In that course, Nozick said, every time he opened his mouth, Morgenbesser
challenged him, pointing out a flaw in his reasoning, a problem with his
original assumptions, or some other reason he was wrong. Nozick took more
philosophy courses to sharpen his reasoning. By the time he graduated with
an A.B. in 1959, Nozick said, he had "majored in Morgenbesser."
From Columbia, Nozick entered graduate school at Princeton, where he
received an A.M. in 1961 and a Ph.D. in 1963.
Nozick's first book, Anarchy, State, and Utopia, won a National
Book Award and propelled him into the public eye. The book, championing
individual liberties, argued that the rights of the individual are so sweeping
and primary that nothing more than a minimal state -- sufficient to protect
against violence, theft, and to ensure the enforcement of contracts -- is
warranted. The book also argues that the justice of a distribution depends
upon the process by which it arises rather than upon the pattern that it
exhibits.
Anarchy, which was listed by The Times Literary Supplement
as one of "The Hundred Most Influential Books Since the War,"
is still in print and has been translated into 11 languages. His most recent
book, Socratic Puzzles, touches on a range of subjects, from Socrates
to an Israeli kibbutz to W.V. Quine.
Nozick expects to complete his next work within two years. Called The
Structure of the Objective World, the book looks at the nature
of truth and objectivity and examines the function of subjective consciousness
in an objective world. It also scrutinizes truth in ethics and discusses
whether truth in general is relative to culture and social factors.
The post of University Professor carries with it the opportunity to work
across the normal boundaries of academic disciplines, something Nozick has
already done to some extent. Over the years, he has taught courses jointly
with members of the Government, Psychology, and Economics Departments, and
at the Divinity School.
In the late 1970s, Nozick taught a seminar in the Law School about Philosophy
and the Law, which examined free will, responsibility, and punishment.
He plans to repeat the seminar this spring, focusing on issues concerning
objectivity in the law and in ethics. Beyond that he says he is contemplating
new courses in other schools.
Nozick has been the recipient of many awards and honors, among them the
Presidential Citation from the American Psychological Association in 1998,
which described him as "one of the most brilliant and original living
philosophers."
Nozick is also a fellow of the American Academy of Arts and Sciences,
a member of the Council of Scholars of the Library of Congress, a corresponding
fellow of the British Academy, and a senior fellow of the Society of Fellows
at Harvard. He served as the president of the American Philosophical Association's
Eastern Division from 1997 to 1998, was a Christensen visiting fellow at
St. Catherine's College, Oxford University, in 1997, and a cultural adviser
to the U.S. Delegation to the UNESCO Conference on World Cultural Policy
in 1982.
In the spring of 1997, he delivered the six John Locke Lectures at Oxford
University. He has held fellowships from the Guggenheim Foundation, the
Rockefeller Foundation, the National Endowment for the Humanities, and the
Center for Advanced Study in the Behavioral Sciences.

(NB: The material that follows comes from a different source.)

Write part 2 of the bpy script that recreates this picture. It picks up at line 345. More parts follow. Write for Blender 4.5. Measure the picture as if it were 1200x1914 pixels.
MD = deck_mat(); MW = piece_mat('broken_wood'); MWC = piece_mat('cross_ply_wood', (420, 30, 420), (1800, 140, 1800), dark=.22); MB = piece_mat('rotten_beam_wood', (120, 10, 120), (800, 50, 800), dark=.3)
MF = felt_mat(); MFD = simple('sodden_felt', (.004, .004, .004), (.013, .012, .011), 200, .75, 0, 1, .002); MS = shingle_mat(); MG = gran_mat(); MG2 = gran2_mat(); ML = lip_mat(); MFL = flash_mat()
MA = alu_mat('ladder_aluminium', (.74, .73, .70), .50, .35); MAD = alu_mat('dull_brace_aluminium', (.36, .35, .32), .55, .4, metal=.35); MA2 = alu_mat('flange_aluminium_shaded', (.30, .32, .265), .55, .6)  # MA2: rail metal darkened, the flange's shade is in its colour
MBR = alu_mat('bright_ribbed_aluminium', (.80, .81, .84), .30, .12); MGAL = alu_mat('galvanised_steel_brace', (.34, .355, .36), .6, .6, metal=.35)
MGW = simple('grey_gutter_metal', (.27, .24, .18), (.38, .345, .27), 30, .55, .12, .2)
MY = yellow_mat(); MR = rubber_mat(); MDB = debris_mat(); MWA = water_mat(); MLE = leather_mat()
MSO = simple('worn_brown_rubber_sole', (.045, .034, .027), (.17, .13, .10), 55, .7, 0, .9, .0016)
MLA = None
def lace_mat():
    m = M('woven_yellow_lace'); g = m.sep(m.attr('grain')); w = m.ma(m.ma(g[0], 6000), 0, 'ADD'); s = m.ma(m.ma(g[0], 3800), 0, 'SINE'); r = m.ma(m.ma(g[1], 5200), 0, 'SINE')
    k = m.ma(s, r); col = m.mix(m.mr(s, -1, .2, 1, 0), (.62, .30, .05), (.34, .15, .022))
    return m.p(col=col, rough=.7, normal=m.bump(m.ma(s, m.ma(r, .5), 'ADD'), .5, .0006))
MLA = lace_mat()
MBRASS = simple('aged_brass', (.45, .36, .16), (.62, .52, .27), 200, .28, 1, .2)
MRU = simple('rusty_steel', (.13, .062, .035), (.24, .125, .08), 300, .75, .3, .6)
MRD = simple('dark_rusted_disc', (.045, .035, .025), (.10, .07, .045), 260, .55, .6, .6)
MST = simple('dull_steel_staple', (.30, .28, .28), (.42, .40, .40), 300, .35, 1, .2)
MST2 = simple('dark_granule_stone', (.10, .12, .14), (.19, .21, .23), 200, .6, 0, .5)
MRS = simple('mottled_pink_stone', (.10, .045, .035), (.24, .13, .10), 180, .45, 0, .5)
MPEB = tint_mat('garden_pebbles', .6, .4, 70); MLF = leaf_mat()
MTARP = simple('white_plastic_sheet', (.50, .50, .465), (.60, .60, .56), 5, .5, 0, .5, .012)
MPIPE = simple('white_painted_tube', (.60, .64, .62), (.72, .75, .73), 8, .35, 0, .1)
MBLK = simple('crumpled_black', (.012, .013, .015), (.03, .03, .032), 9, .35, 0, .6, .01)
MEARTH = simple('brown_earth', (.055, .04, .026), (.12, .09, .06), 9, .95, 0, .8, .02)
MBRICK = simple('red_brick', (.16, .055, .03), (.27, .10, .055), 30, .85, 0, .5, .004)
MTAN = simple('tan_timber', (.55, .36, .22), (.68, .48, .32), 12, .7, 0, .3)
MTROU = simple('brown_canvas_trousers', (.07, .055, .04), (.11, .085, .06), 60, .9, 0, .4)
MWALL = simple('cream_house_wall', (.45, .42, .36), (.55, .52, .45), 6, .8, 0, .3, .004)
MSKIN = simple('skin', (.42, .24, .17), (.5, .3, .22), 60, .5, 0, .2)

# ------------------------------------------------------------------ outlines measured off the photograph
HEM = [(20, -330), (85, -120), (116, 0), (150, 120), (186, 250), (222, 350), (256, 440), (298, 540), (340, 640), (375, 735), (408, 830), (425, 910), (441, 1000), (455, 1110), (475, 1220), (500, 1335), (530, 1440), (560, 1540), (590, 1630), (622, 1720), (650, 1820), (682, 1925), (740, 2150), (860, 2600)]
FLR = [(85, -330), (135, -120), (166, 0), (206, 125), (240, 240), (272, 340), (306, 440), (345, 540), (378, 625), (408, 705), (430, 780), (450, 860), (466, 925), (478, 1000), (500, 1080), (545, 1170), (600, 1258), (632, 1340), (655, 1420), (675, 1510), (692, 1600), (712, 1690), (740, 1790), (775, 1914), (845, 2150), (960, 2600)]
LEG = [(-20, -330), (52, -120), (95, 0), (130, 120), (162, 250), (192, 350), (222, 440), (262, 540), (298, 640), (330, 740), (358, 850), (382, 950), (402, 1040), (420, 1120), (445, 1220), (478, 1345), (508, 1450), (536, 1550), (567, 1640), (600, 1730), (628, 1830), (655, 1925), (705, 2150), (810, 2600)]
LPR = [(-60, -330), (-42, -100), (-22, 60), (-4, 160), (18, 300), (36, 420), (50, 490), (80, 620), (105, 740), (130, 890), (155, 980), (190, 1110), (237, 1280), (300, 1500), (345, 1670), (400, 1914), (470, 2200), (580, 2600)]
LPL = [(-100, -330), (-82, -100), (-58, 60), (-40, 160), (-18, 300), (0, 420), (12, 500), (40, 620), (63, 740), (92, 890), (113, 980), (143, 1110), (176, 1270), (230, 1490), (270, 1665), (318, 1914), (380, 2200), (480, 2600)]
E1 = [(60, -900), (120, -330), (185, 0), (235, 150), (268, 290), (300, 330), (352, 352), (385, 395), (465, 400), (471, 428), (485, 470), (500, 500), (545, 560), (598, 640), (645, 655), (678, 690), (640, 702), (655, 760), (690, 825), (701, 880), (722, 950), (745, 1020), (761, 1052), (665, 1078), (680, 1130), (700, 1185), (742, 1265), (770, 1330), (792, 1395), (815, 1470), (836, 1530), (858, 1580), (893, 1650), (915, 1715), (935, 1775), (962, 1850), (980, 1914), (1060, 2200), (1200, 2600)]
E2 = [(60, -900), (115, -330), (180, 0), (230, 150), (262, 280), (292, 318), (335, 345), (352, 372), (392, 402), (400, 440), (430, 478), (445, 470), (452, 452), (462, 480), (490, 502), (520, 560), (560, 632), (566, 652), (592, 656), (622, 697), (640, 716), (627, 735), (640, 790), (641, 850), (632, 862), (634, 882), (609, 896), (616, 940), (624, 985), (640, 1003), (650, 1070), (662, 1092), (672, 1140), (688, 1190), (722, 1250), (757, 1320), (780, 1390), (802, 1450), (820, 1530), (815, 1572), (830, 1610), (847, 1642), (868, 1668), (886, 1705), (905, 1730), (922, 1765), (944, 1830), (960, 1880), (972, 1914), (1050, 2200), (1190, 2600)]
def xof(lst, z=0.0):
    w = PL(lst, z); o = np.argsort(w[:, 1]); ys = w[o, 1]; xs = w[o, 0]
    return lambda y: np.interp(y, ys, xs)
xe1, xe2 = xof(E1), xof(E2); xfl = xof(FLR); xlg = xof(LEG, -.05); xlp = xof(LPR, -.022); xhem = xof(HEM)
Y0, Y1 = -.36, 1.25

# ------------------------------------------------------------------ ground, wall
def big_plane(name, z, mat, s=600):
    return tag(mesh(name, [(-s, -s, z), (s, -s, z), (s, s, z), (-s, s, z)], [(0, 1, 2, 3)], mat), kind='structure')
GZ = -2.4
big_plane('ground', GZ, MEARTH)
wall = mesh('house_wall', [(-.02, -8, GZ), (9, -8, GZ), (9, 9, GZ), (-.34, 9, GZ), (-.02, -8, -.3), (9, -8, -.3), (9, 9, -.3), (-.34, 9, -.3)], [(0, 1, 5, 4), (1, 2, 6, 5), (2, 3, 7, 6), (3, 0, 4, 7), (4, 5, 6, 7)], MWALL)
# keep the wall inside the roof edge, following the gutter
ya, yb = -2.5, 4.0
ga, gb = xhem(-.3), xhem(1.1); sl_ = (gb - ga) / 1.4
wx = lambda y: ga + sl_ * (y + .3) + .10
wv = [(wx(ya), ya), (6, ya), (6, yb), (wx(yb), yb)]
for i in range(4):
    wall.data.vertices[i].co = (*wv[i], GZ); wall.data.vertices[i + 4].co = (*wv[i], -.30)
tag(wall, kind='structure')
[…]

Colleagues said Nozick is an excellent choice for University Professor,
describing him as "brilliant" and saying they are proud of his
achievement.
"The Philosophy Department is delighted and very proud he was named
University Professor," said Christine Korsgaard, professor of philosophy
and chair of the Philosophy Department.
U.S. Supreme Court Justice Stephen Breyer, a lecturer at Harvard Law
School who has known Nozick for many years, said the appointment will help
all of Harvard, because it will give Nozick the opportunity to work with
students in different schools.
"That's an excellent appointment. He's a brilliant, interesting,
engaging personality," Breyer said. "I think it will be of great
benefit to the University."
Charles Fried, the Carter Professor of General Jurisprudence Emeritus
and a Distinguished Lecturer on Law at Harvard Law School and a justice
on the Supreme Judicial Court of Massachusetts, said he has known Nozick
since they met at a lecture Fried gave shortly after Nozick arrived at Harvard.
"I was giving a paper and he asked one of his typical questions
-- friendly, inquiring, but in the end, devastating," Fried said. "I
think [this appointment] is very, very appropriate. He is a brilliant, productive,
wide-ranging, open-minded, thoroughly interesting mind."